== What needs to be done ==
Using the listing below, extract each line that has the word "part" in it.

═══ Data extract ═══

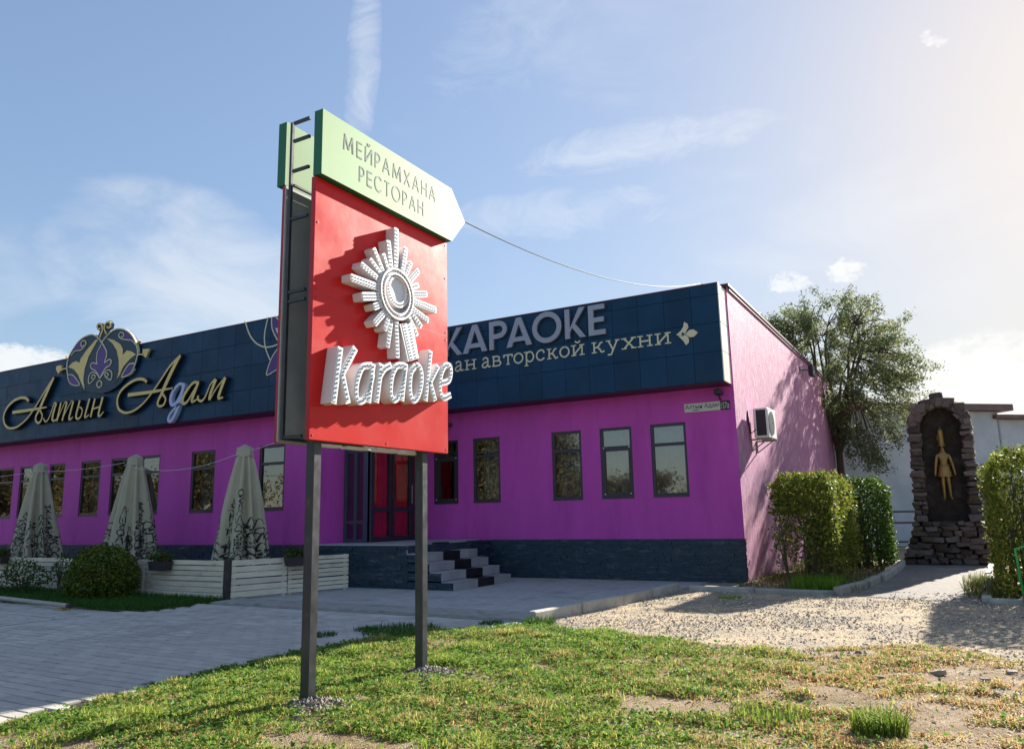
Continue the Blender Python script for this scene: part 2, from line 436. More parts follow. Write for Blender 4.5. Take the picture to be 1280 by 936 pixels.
def np_mesh(name, verts, faces_n, cols, matname):
    """verts (n,3), faces = consecutive runs of faces_n vertices, one colour per face (rgb)"""
    n = len(verts); nf = n // faces_n
    me = bpy.data.meshes.new(name)
    me.vertices.add(n); me.vertices.foreach_set('co', np.asarray(verts, np.float32).ravel())
    me.loops.add(n); me.loops.foreach_set('vertex_index', np.arange(n, dtype=np.int32))
    me.polygons.add(nf); me.polygons.foreach_set('loop_start', np.arange(0, n, faces_n, dtype=np.int32))
    try: me.polygons.foreach_set('loop_total', np.full(nf, faces_n, np.int32))
    except Exception: pass
    me.update(calc_edges=True)
    ca = me.color_attributes.new('Col', 'FLOAT_COLOR', 'POINT')
    c4 = np.ones((n, 4), np.float32); c4[:, :3] = np.repeat(np.asarray(cols, np.float32), faces_n, axis=0)
    ca.data.foreach_set('color', c4.ravel())
    me.materials.append(MATS[matname])
    return me


def leaves(points, size, cols, aspect=0.55, droop=0.0, flat=0.0, rng=RNG):
    """one four-cornered leaf per point, random facing; returns vertices for np_mesh(…, 4, …)"""
    n = len(points)
    d = rng.normal(size=(n, 3)); d[:, 2] = d[:, 2] * (1 - flat) - droop; d /= np.linalg.norm(d, axis=1)[:, None]
    e = rng.normal(size=(n, 3)); e -= d * (e * d).sum(1)[:, None]; e /= np.linalg.norm(e, axis=1)[:, None]
    s = (size * rng.uniform(0.65, 1.35, n))[:, None]
    a = points - d * s * 0.5; b = points + d * s * 0.5
    nrm = np.cross(d, e)
    l = points + e * s * aspect * 0.5 + nrm * s * 0.12; r = points - e * s * aspect * 0.5 + nrm * s * 0.12
    return np.stack([a, r, b, l], 1).reshape(-1, 3)


def vnoise(x, y, seed=0):
    """smooth 2D value noise in 0..1 for numpy arrays"""
    xi = np.floor(x).astype(np.int64); yi = np.floor(y).astype(np.int64); xf = x - xi; yf = y - yi
    def h(a, b):
        n = (a * 374761393 + b * 668265263 + seed * 974711) & 0xffffffff
        n = ((n ^ (n >> 13)) * 1274126177) & 0xffffffff
        return ((n ^ (n >> 16)) & 0xffff) / 65535.0
    u = xf * xf * (3 - 2 * xf); v = yf * yf * (3 - 2 * yf)
    return (h(xi, yi) * (1 - u) + h(xi + 1, yi) * u) * (1 - v) + (h(xi, yi + 1) * (1 - u) + h(xi + 1, yi + 1) * u) * v


def fbm(x, y, seed=0, oct=4):
    t = 0; a = 0.5; s = 0
    for k in range(oct):
        t = t + a * vnoise(x * 2 ** k, y * 2 ** k, seed + k * 17); s += a; a *= 0.5
    return t / s


def smooth_line(pts, per=5):
    """Catmull-Rom through tuples of any length"""
    P = [np.array(p, float) for p in pts]
    if len(P) < 3: return [tuple(p) for p in P]
    closed = np.allclose(P[0][:2], P[-1][:2])
    out = []
    for i in range(len(P) - 1):
        p0 = P[i - 1] if i > 0 else (P[-2] if closed else 2 * P[0] - P[1])
        p1, p2 = P[i], P[i + 1]
        p3 = P[i + 2] if i + 2 < len(P) else (P[1] if closed else 2 * P[-1] - P[-2])
        for k in range(per):
            t = k / per
            out.append(tuple(0.5 * (2 * p1 + (p2 - p0) * t + (2 * p0 - 5 * p1 + 4 * p2 - p3) * t * t + (3 * p1 - p0 - 3 * p2 + p3) * t ** 3)))
    out.append(tuple(P[-1])); return out


def stroke(mb, pts, fn, d0, d1, mi=0, ms=None, grow=0.0, per=5, extend=0.0):
    """ribbon of given widths along (u, v, w) points, extruded from depth d0 to d1"""
    ms = mi if ms is None else ms
    P = smooth_line(pts, per); n = len(P)
    L, R = [], []
    for k in range(n):
        a = np.array(P[max(k - 1, 0)][:2]); b = np.array(P[min(k + 1, n - 1)][:2]); t = b - a
        t = t / (np.linalg.norm(t) + 1e-9); nn = np.array((-t[1], t[0])); w = P[k][2] / 2 + grow
        c = np.array(P[k][:2])
        if k == 0: c = c - t * (grow + extend)
        if k == n - 1: c = c + t * (grow + extend)
        L.append(c + nn * w); R.append(c - nn * w)
    i = len(mb.v)
    for d in (d0, d1):
        for k in range(n):
            mb.v.append(tuple(fn(L[k][0], L[k][1], d))); mb.v.append(tuple(fn(R[k][0], R[k][1], d)))
    o = 2 * n
    for k in range(n - 1):
        a = i + 2 * k
        mb.f.append((a + o, a + o + 1, a + o + 3, a + o + 2)); mb.m.append(mi)
        mb.f.append((a, a + 2, a + o + 2, a + o)); mb.m.append(ms)
        mb.f.append((a + 1, a + o + 1, a + o + 3, a + 3)); mb.m.append(ms)
    a = i; mb.f.append((a, a + o, a + o + 1, a + 1)); mb.m.append(ms)
    a = i + 2 * (n - 1); mb.f.append((a, a + 1, a + o + 1, a + o)); mb.m.append(ms)


def circle_pts(cu, cv, r, n=28, w=None):
    p = [(cu + r * math.cos(2 * math.pi * k / n), cv + r * math.sin(2 * math.pi * k / n)) for k in range(n)]
    if w is None: return p
    return [(a, b, w) for a, b in p] + [(p[0][0], p[0][1], w)]


_font_cache = {}


def glyph_mesh(text, bold=0.0):
    """outline of a text as (verts, faces) in font units"""
    k = (text, bold)
    if k in _font_cache: return _font_cache[k]
    c = bpy.data.curves.new('glyph', 'FONT'); c.body = text; c.size = 1.0; c.offset = bold; c.fill_mode = 'FRONT'; c.resolution_u = 4
    o = bpy.data.objects.new('glyph', c)
    me = bpy.data.meshes.new_from_object(o)
    v = np.array([tuple(x.co) for x in me.vertices]) if len(me.vertices) else np.zeros((0, 3)); f = [tuple(p.vertices) for p in me.polygons]
    bm = bmesh.new(); bm.from_mesh(me); bmesh.ops.remove_doubles(bm, verts=bm.verts, dist=1e-5)
    edges = []
    bm.verts.index_update()
    v = np.array([tuple(x.co) for x in bm.verts]) if len(bm.verts) else v
    f = [tuple(w.index for w in p.verts) for p in bm.faces]
    edges = [(e.verts[0].index, e.verts[1].index) for e in bm.edges if len(e.link_faces) == 1]
    bm.free(); bpy.data.objects.remove(o); bpy.data.curves.remove(c); bpy.data.meshes.remove(me)
    _font_cache[k] = (v, f, edges); return _font_cache[k]


def glyph_into(mb, text, u0, u1, v0, v1, fn, d0, d1, mi=0, ms=None, bold=0.0):
    v, f, ed = glyph_mesh(text, bold)
    if len(v) == 0: return
    lo = v.min(0); hi = v.max(0)
    ms = mi if ms is None else ms
    U = u0 + (v[:, 0] - lo[0]) / (hi[0] - lo[0]) * (u1 - u0); W = v0 + (v[:, 1] - lo[1]) / (hi[1] - lo[1]) * (v1 - v0)
    i = len(mb.v); n = len(v)
    for d in (d0, d1):
        for a, b in zip(U, W): mb.v.append(tuple(fn(a, b, d)))
    for p in f: mb.f.append(tuple(i + n + k for k in p)); mb.m.append(mi)
    for a, b in ed: mb.f.append((i + a, i + b, i + n + b, i + n + a)); mb.m.append(ms)


def word_boxes(text, u0, u1, base, cap, bold=0.0):
    """boxes (char, u0, u1, v0, v1) of every letter of a word fitted between u0 and u1"""
    right = []; W = glyph_mesh(text, bold)[0]; lo = W[:, 0].min(); hi = W[:, 0].max()
    H = glyph_mesh('Н', bold)[0]; hb, ht = H[:, 1].min(), H[:, 1].max()
    s = (u1 - u0) / (hi - lo); sv = (cap - base) / (ht - hb); out = []
    for k, ch in enumerate(text):
        if ch == ' ': continue
        g = glyph_mesh(ch, bold)[0]; pre = glyph_mesh(text[:k + 1], bold)[0]
        r = pre[:, 0].max(); l = r - (g[:, 0].max() - g[:, 0].min())
        out.append((ch, u0 + (l - lo) * s, u0 + (r - lo) * s, base + (g[:, 1].min() - hb) * sv, base + (g[:, 1].max() - hb) * sv))
    return out

# ================================================================== GROUND
def sheet(name, pts, z, matname, kind='structure', parent=None):
    mb = MB(); mb.poly([(x, y, z) for x, y in pts])
    o = part(name, mb, matname, parent)
    if parent is None: o['kind'] = kind
    return o


mb = MB(); mb.poly([(-300, -300, 0), (300, -300, 0), (300, 300, 0), (-300, 300, 0)])
struct('ground', mb, 'gravel_ground')

LAWN_EDGE = [(-5.2, 1.0), (-5.95, 2.6), (-6.1, 3.2), (-6.27, 4.32), (-6.37, 5.5), (-6.36, 6.7), (-6.15, 7.7), (-5.55, 8.6), (-5.05, 9.25), (-4.49, 9.0), (-3.36, 8.78), (-2.41, 8.70), (-1.58, 8.65), (-0.53, 9.35), (0.36, 8.8), (2.0, 8.4), (4.5, 8.2)]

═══

== Written solution ==
Continue the Blender Python script for this scene: part 2, from line 436. More parts follow. Write for Blender 4.5. Take the picture to be 1280 by 936 pixels.
    o = part(name, mb, matname, parent)